One of the biggest (and the most complex to implement) new features in Take Command 21.0 is the expanded Command Dialogs. Command dialogs were introduced back in Take Command 13.0 as a way to easily enter command options for the more complex internal commands (such as COPY or DIR). Command dialogs are useful when you don’t remember some of the more obscure options in a command, or if you’re unsure about the correct argument order. (It can be particularly challenging when you’re trying to enter complicated date & time ranges.)

For example, in prior versions you would enter on the command line:

copy /=

And Take Command would display the command dialog for COPY:

You could then point and click to select your options, ranges, attributes, and filenames.

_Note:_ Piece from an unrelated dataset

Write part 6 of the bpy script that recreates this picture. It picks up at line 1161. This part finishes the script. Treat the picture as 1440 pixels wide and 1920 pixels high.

But since you couldn’t specify any arguments other than /= , command dialogs were of limited usefulness in aliases and batch files, requiring you to enter all of the options even when the alias / batch file knew what many of them should be.

Take Command v21.0 lifts that restriction by allowing you to enter as many command arguments as you want (or can remember), and then add the /= anywhere in the command line. TCC will prepopulate the command dialog, and you can select the remaining options in the dialog and execute the command.

For example, you can enter:

copy /= /s /u /nj c:\dir1 d:\dir1_backup

And Take Command will display the selected options in the command dialog and wait for additional input:

We think this will vastly expand the usefulness of command dialogs, and we’re already planning ways to make them even more useful (and ubiquitous) in Take Command v22 and beyond.